Stated task:
Restate, exactly and only, the lines from the first through the line containing "scene.view_settings.exposure = 0.0".

(Scripts that build scenes)
** start **
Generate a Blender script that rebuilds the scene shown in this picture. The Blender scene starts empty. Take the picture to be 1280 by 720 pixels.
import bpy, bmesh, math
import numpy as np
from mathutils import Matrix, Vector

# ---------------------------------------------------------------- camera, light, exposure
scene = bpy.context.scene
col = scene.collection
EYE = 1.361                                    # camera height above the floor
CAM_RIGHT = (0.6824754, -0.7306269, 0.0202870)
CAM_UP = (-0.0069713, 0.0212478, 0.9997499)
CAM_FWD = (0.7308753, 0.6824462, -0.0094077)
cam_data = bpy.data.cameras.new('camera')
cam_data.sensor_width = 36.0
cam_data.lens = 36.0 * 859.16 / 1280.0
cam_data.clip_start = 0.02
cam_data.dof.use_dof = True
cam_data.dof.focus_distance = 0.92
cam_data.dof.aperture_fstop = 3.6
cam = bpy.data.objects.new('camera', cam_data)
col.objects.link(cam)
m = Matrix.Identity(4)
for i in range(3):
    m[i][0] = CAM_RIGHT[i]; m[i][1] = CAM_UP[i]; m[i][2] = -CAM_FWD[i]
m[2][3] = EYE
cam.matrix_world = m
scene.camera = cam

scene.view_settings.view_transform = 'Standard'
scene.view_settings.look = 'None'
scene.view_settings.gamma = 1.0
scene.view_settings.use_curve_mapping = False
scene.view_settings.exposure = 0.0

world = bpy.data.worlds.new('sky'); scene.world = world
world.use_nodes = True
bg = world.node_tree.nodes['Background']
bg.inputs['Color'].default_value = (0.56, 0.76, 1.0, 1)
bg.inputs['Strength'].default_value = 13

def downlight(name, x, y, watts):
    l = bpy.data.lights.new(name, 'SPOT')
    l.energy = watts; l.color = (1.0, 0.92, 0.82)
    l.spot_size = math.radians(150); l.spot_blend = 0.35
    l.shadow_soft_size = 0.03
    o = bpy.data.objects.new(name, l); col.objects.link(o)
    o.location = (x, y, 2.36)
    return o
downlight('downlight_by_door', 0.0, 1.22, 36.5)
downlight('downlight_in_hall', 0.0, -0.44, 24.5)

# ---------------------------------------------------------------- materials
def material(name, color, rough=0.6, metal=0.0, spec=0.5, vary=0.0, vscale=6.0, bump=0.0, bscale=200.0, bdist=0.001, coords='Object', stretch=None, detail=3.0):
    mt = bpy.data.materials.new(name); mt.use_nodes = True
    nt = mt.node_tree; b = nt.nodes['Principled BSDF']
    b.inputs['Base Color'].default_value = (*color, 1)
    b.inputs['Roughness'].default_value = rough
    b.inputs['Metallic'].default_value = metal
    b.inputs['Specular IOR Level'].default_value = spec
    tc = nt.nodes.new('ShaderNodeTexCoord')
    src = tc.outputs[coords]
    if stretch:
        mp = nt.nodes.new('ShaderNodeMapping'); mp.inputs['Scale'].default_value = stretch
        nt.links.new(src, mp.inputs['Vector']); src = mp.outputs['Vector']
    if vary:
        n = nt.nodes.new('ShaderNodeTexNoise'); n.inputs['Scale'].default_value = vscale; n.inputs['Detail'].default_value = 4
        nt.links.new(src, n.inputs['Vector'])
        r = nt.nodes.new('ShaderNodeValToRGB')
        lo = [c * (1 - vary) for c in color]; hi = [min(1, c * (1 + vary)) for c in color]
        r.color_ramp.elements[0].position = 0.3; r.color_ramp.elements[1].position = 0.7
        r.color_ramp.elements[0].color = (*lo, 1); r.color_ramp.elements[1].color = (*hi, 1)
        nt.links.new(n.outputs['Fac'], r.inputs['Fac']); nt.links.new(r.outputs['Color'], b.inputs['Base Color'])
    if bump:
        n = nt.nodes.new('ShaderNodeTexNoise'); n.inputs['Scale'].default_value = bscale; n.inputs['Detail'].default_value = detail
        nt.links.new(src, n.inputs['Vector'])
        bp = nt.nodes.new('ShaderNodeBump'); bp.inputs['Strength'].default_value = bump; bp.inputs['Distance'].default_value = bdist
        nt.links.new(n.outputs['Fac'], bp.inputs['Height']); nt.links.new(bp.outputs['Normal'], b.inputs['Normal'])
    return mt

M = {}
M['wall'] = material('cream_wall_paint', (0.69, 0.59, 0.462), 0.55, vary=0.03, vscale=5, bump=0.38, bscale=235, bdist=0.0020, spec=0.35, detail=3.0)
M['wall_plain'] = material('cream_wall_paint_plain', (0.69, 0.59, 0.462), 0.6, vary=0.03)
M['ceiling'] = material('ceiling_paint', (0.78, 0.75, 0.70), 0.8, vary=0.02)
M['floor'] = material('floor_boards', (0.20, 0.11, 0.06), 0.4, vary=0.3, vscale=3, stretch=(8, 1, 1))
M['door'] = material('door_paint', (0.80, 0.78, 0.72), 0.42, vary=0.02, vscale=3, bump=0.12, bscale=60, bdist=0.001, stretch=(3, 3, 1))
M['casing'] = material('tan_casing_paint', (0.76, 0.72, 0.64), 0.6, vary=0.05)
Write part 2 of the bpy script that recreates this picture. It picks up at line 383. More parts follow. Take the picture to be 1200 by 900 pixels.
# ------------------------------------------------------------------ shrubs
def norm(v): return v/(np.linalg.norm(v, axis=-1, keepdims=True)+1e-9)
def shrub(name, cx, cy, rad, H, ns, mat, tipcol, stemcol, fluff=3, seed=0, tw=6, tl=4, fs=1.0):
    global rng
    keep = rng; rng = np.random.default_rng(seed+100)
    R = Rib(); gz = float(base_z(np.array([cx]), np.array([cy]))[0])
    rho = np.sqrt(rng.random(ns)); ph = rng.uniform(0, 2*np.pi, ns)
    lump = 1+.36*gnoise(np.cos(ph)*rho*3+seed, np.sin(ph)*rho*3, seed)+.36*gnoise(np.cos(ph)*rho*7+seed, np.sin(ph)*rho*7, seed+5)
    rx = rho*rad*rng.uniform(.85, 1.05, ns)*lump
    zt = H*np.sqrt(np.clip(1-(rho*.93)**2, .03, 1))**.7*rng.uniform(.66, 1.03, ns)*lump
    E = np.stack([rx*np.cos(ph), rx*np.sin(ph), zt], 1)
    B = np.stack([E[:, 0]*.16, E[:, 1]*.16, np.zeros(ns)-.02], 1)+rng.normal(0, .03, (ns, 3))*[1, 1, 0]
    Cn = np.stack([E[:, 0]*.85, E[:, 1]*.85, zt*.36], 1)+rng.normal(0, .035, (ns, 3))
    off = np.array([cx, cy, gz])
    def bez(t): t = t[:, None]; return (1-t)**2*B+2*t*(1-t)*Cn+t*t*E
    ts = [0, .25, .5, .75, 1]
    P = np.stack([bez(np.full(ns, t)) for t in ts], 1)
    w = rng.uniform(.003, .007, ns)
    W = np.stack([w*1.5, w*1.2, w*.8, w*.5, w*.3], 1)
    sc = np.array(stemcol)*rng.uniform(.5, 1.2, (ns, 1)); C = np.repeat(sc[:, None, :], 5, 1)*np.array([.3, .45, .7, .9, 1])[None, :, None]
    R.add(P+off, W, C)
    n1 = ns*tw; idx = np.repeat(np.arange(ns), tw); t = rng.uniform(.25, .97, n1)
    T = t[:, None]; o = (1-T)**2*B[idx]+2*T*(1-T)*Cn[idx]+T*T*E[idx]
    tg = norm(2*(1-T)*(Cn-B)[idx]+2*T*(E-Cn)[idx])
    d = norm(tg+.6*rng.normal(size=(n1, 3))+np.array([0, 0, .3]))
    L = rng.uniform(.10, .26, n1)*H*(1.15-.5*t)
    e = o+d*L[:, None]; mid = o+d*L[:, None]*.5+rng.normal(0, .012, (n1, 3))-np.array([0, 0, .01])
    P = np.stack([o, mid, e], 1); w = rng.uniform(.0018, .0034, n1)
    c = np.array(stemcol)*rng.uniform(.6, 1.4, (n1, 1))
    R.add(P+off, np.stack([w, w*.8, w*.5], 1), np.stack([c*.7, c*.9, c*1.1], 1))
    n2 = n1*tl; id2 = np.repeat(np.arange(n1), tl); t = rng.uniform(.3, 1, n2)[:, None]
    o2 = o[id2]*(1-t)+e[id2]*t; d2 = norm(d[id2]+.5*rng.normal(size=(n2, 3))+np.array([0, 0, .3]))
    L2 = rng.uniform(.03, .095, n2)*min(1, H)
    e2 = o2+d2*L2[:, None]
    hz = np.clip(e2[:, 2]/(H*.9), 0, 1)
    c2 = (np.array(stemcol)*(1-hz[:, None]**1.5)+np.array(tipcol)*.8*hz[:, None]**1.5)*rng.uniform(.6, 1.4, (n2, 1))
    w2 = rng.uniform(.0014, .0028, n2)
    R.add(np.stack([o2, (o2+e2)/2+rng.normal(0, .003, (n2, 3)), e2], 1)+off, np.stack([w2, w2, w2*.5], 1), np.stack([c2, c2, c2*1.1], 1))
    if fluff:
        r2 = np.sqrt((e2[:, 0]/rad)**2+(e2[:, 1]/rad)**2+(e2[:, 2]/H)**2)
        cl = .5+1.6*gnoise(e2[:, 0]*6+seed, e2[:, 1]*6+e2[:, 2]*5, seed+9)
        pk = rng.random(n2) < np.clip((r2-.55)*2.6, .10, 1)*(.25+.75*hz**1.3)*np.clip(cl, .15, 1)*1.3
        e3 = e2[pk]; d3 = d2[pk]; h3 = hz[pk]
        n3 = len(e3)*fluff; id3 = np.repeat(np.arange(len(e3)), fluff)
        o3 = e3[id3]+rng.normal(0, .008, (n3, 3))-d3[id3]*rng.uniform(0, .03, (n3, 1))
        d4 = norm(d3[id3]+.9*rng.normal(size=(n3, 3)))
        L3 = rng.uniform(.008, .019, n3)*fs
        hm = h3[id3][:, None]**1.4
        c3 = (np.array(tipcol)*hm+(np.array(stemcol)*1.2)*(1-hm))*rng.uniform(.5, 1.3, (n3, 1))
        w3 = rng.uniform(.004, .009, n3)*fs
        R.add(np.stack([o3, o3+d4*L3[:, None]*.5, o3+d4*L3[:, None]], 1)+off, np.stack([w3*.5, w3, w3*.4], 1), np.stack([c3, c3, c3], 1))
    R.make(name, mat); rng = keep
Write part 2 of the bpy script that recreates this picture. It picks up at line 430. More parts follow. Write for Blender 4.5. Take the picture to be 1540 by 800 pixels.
** end **
Solved exercise:
Generate a Blender script that rebuilds the scene shown in this picture. The Blender scene starts empty. Take the picture to be 1280 by 720 pixels.
import bpy, bmesh, math
import numpy as np
from mathutils import Matrix, Vector

# ---------------------------------------------------------------- camera, light, exposure
scene = bpy.context.scene
col = scene.collection
EYE = 1.361                                    # camera height above the floor
CAM_RIGHT = (0.6824754, -0.7306269, 0.0202870)
CAM_UP = (-0.0069713, 0.0212478, 0.9997499)
CAM_FWD = (0.7308753, 0.6824462, -0.0094077)
cam_data = bpy.data.cameras.new('camera')
cam_data.sensor_width = 36.0
cam_data.lens = 36.0 * 859.16 / 1280.0
cam_data.clip_start = 0.02
cam_data.dof.use_dof = True
cam_data.dof.focus_distance = 0.92
cam_data.dof.aperture_fstop = 3.6
cam = bpy.data.objects.new('camera', cam_data)
col.objects.link(cam)
m = Matrix.Identity(4)
for i in range(3):
    m[i][0] = CAM_RIGHT[i]; m[i][1] = CAM_UP[i]; m[i][2] = -CAM_FWD[i]
m[2][3] = EYE
cam.matrix_world = m
scene.camera = cam

scene.view_settings.view_transform = 'Standard'
scene.view_settings.look = 'None'
scene.view_settings.gamma = 1.0
scene.view_settings.use_curve_mapping = False
scene.view_settings.exposure = 0.0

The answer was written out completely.